くり返しとなりますが、当社グループが最も大事にしているのは「生活者発想」です。この考え方から外れることなく、より先進的なサービスを提供していくことこそ、他社には真似できない博報堂DYグループならではの価値創造につながると確信しています。生活者発想を軸に据える上では、私たち自身が一生活者としていきいきと生活していなければなりません。そのような意味でも、サステナブル経営はどの企業よりも推進していかなければならないと考えています。

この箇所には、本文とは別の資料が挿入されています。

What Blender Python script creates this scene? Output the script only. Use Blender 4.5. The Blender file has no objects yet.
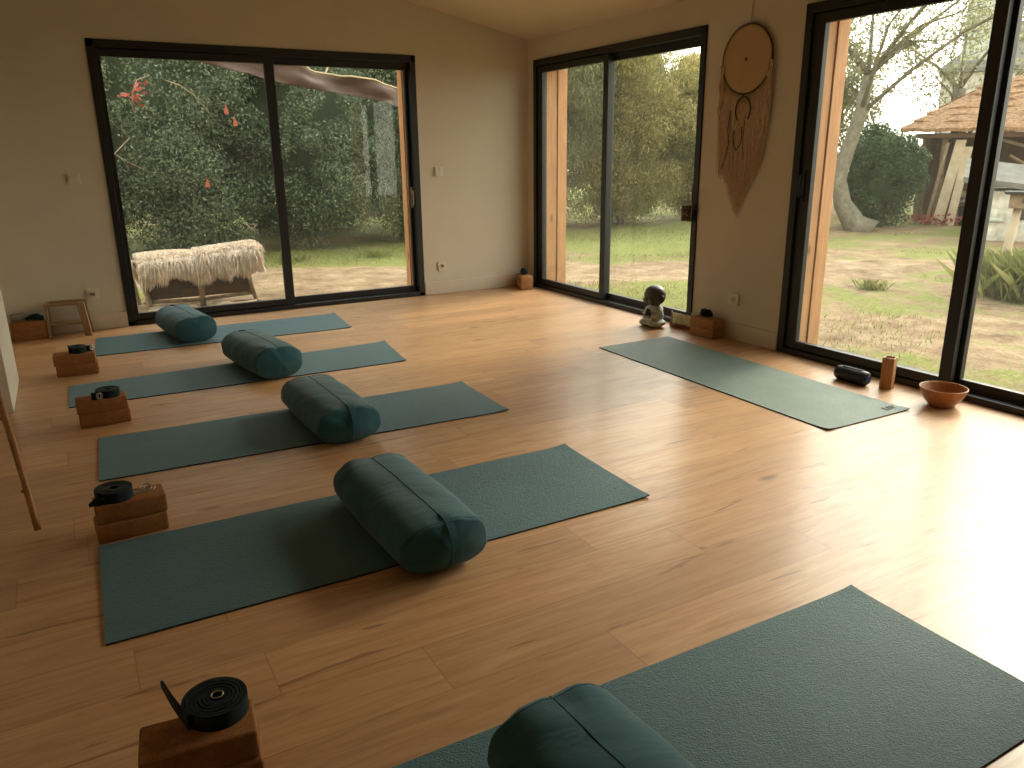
import bpy, bmesh, math, random
import numpy as np
from mathutils import Vector, Matrix, noise
R = random.Random(7)
PI = math.pi
C = bpy.context.scene.collection

# lighting settings
SKY, GLOW, SUN, SDIR, EXPO = 1.62, 3.3, 1.75, (.80, .20, .50), 1.20

# ------------------------------------------------------------------ materials
def new_mat(name):
    m = bpy.data.materials.new(name); m.use_nodes = True
    nt = m.node_tree
    for n in list(nt.nodes): nt.nodes.remove(n)
    out = nt.nodes.new('ShaderNodeOutputMaterial')
    return m, nt, out

class G:
    """tiny node graph helper"""
    def __init__(s, nt): s.nt = nt
    def n(s, t, **k):
        nd = s.nt.nodes.new(t)
        for a, b in k.items(): setattr(nd, a, b)
        return nd
    def l(s, a, b): s.nt.links.new(a, b)
    def coord(s, kind='Object', scale=(1, 1, 1), loc=(0, 0, 0), rot=(0, 0, 0)):
        if kind == 'World':
            src = s.n('ShaderNodeNewGeometry').outputs['Position']
        else:
            src = s.n('ShaderNodeTexCoord').outputs[kind]
        mp = s.n('ShaderNodeMapping'); s.l(src, mp.inputs[0])
        mp.inputs['Scale'].default_value = scale; mp.inputs['Location'].default_value = loc; mp.inputs['Rotation'].default_value = rot
        return mp.outputs[0]
    def noise(s, vec, scale=5, detail=4, rough=.5, dist=0.0):
        nd = s.n('ShaderNodeTexNoise'); s.l(vec, nd.inputs['Vector'])
        nd.inputs['Scale'].default_value = scale; nd.inputs['Detail'].default_value = detail
        nd.inputs['Roughness'].default_value = rough; nd.inputs['Distortion'].default_value = dist
        return nd.outputs['Fac']
    def ramp(s, fac, stops):
        r = s.n('ShaderNodeValToRGB'); s.l(fac, r.inputs[0]); e = r.color_ramp.elements
        while len(e) < len(stops): e.new(.5)
        for i, (p, c) in enumerate(stops):
            e[i].position = p; e[i].color = (c, c, c, 1) if isinstance(c, (int, float)) else (*c, 1)
        return r.outputs[0]
    def math(s, op, a, b=0.0, c=None):
        m = s.n('ShaderNodeMath', operation=op)
        for i, v in enumerate((a, b) if c is None else (a, b, c)):
            if isinstance(v, (int, float)): m.inputs[i].default_value = v
            else: s.l(v, m.inputs[i])
        return m.outputs[0]
    def mix(s, fac, a, b, mode='MIX'):
        m = s.n('ShaderNodeMix', data_type='RGBA', blend_type=mode)
        for i, v in ((0, fac), (6, a), (7, b)):
            if isinstance(v, (int, float)): m.inputs[i].default_value = v
            elif isinstance(v, tuple): m.inputs[i].default_value = (*v, 1)
            else: s.l(v, m.inputs[i])
        return m.outputs[2]
    def bump(s, h, strength=.3, dist=.01):
        b = s.n('ShaderNodeBump'); b.inputs['Strength'].default_value = strength; b.inputs['Distance'].default_value = dist
        s.l(h, b.inputs['Height']); return b.outputs[0]
    def bsdf(s, out, color, rough=.6, metal=0, normal=None, spec=.5, sheen=0, coat=0):
        b = s.n('ShaderNodeBsdfPrincipled')
        if isinstance(color, tuple): b.inputs['Base Color'].default_value = (*color, 1)
        else: s.l(color, b.inputs['Base Color'])
        if isinstance(rough, (int, float)): b.inputs['Roughness'].default_value = rough
        else: s.l(rough, b.inputs['Roughness'])
        b.inputs['Metallic'].default_value = metal
        b.inputs['Specular IOR Level'].default_value = spec
        if sheen: b.inputs['Sheen Weight'].default_value = sheen; b.inputs['Sheen Roughness'].default_value = .5
        if coat: b.inputs['Coat Weight'].default_value = coat; b.inputs['Coat Roughness'].default_value = .2
        if normal is not None: s.l(normal, b.inputs['Normal'])
        s.l(b.outputs[0], out.inputs[0]); return b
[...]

2022年4月にサステナビリティ推進室を設置し、サステナブル経営をよりいっそう推進していく体制を整備しました。当社グループにとって特に重要な課題だと考えているのは「人への投資」です。多様な人材にとって魅力的で働きやすい環境をつくることをミッションと捉え、制度や評価指標の整備に順次取り組んでいます。また、生活者発想やクリエイティビティを養うことができる機会もこれまで以上に充実させるなど、強みである「生活者発想」をベースとしたクリエイティビティの源泉である「人」に対する取り組みを重点的に推進していきます。
クリエイティビティの基本は、常に楽しいことや面白いことを考えたり仕掛けたりすることだというのが私の考えです。テクノロジーやAI等の技術革新ももちろん重要ですが、社員一人ひとりが存分にクリエイティビティを発揮できるような環境を用意することが、グループの提供価値の向上に直結するものだと考えています。